That’s the point. Security that feels invisible isn’t about locking everything down until no one can work. It’s about building systems where protection is baked so deep into the architecture that users never think about it, yet attackers can’t get past it. One of the most effective patterns to achieve this is domain-based resource separation.
Domain-based resource separation means carving your infrastructure into tightly scoped domains, each guarding its own resources with clear, enforced boundaries. Every API, database, and service is bound to a domain. Credentials are never shared between them. Permissions are explicit. Data doesn’t leak across boundaries because the system is designed so it can’t. An exploit in one domain never cascades to others.

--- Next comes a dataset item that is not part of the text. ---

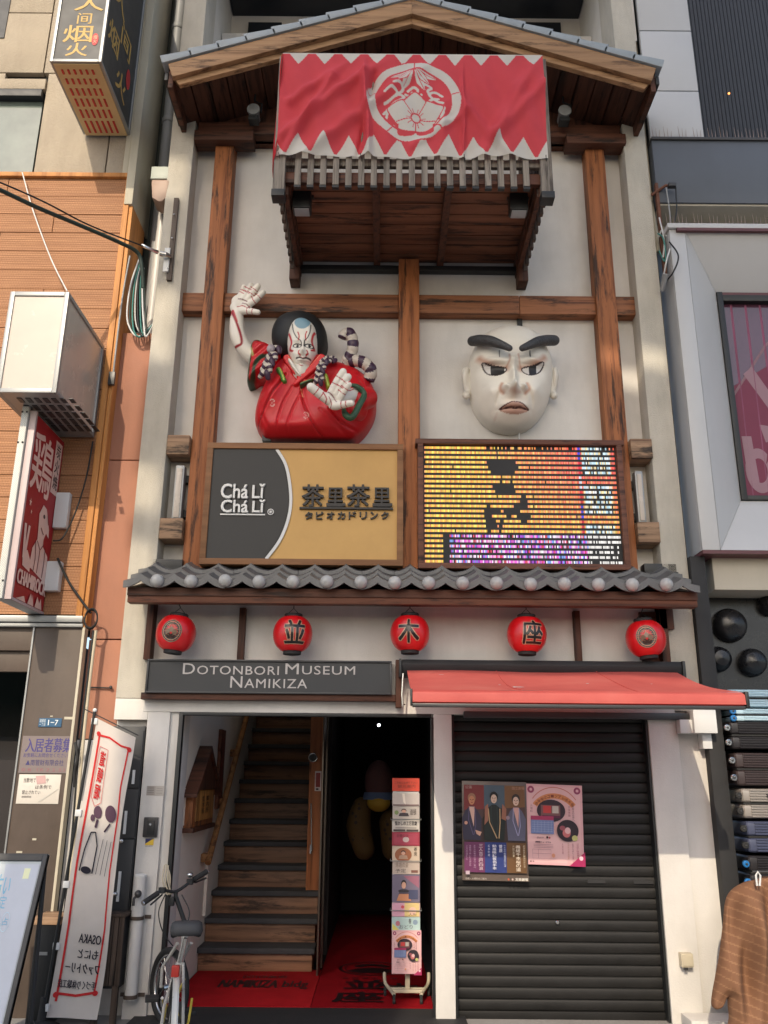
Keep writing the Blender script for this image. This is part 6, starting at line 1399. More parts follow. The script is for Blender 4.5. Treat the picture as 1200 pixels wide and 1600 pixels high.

The key is to make these boundaries native to the platform. Firewalls, IAM rules, namespace policies, API gateways — these are all tools, but they only work as well as the design that holds them together. The real strength comes when the organizational map and the technical map match one-to-one: domains in code match domains in policy. Every request is scoped. Every session is verified. Every action is logged against exactly the domain it belongs to.
When done right, domain-based resource separation reduces blast radius to almost nothing. Engineers can deploy new features without fear of breaking unrelated systems. Security reviews shrink in scope because boundaries are narrow and protocol is consistent. Monitoring becomes clearer because alerts are tied directly to a single domain rather than a tangled mess of services.